For decades, cosmologists have grappled with an apparent contradiction in galactic motion. While most galaxies in the universe recede from one another in accord with the expansion described by the Hubble–Lemaître law, our immediate neighborhood, the Local Group comprising the Milky Way, the Andromeda Galaxy, and dozens of dwarf galaxies, exhibits surprisingly coherent motion patterns that ordinary mass distributions failed to explain. The Andromeda Galaxy itself moves toward the Milky Way at about 100 km/s, a phenomenon long understood as gravitational interaction within the Local Group. Yet the behavior of other nearby galaxies did not align with theoretical expectations.
 
Now, an international team led by doctoral researcher Ewoud Wempe and Professor Amina Helmi at the University of Groningen has shown that the key to this puzzle lies not within the confines of the Local Group alone but in an extended, planar mass structure surrounding it.
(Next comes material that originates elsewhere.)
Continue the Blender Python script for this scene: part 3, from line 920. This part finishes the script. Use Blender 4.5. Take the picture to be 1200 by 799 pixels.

Using sophisticated cosmological simulations constrained by observational data, including the positions, masses, and velocities of 31 galaxies just beyond the Local Group, the researchers demonstrated that the vast majority of dark matter and visible matter in our vicinity is organized in a flat sheet extending tens of millions of light-years. Above and below this planar structure are vast voids with minimal matter.wempe
 
What sets this discovery apart is the critical role of supercomputing in constructing these “virtual twin” universes. The team’s simulations began with initial conditions seeded by early-universe observations and then evolved forward using numerical methods that solve Einstein’s equations of gravity together with fluid dynamics for dark matter and baryonic matter. Such calculations involve millions of interacting elements and demand parallel computation at scale, the exclusive domain of HPC systems. By performing these simulations on powerful supercomputers, astronomers were able to trace the gravitational influence of the large-scale sheet on galaxy motions and verify that this configuration reproduces observed velocities with high fidelity.
 
According to Helmi, this marks the first time that the distribution and velocity field of dark matter in the region surrounding our galactic neighborhood have been quantitatively constrained in a manner consistent with both ΛCDM cosmology and observed local dynamics. “Astronomers have been trying to solve this problem for decades,” Helmi said. “It is extraordinary that, based purely on the motions of galaxies, we can infer a mass distribution that matches the observed positions and motions of galaxies within and just outside the Local Group.”
 
For the supercomputing community, this achievement is profoundly inspirational. It highlights how modern HPC infrastructures, with their massive parallelism, high memory bandwidth, and optimized numerical libraries, are enabling scientists to probe cosmic questions that were once deemed intractable. These simulations not only illuminate the hidden architecture of our cosmic neighborhood but also exemplify how simulation-based science complements observation, allowing researchers to explore scenarios that cannot be directly imaged or measured.
 
Beyond resolving a decades-old enigma in galactic astronomy, this work reinforces the broader scientific view that large-scale structures, from filaments of the cosmic web to planar mass configurations like the one now identified around the Milky Way, are fundamental to understanding the universe’s evolution. Supercomputers are not just tools for speeding up calculations; they are essential engines of discovery that empower scientists to simulate the universe with realism and precision.
 
As supercomputing technology advances, both in terms of hardware and algorithms, scientists are poised to create increasingly detailed “virtual universes.” These sophisticated simulations will not only put our cosmological models to the test but also inform future telescope and space mission observations, leading to a richer understanding of our cosmic context.
 
According to the study’s authors, uncovering the influence of the Local Sheet on galactic motion is more than just resolving a persistent mystery; it demonstrates the remarkable discoveries possible when computational power, observational insights, and scientific curiosity are combined on a cosmic scale.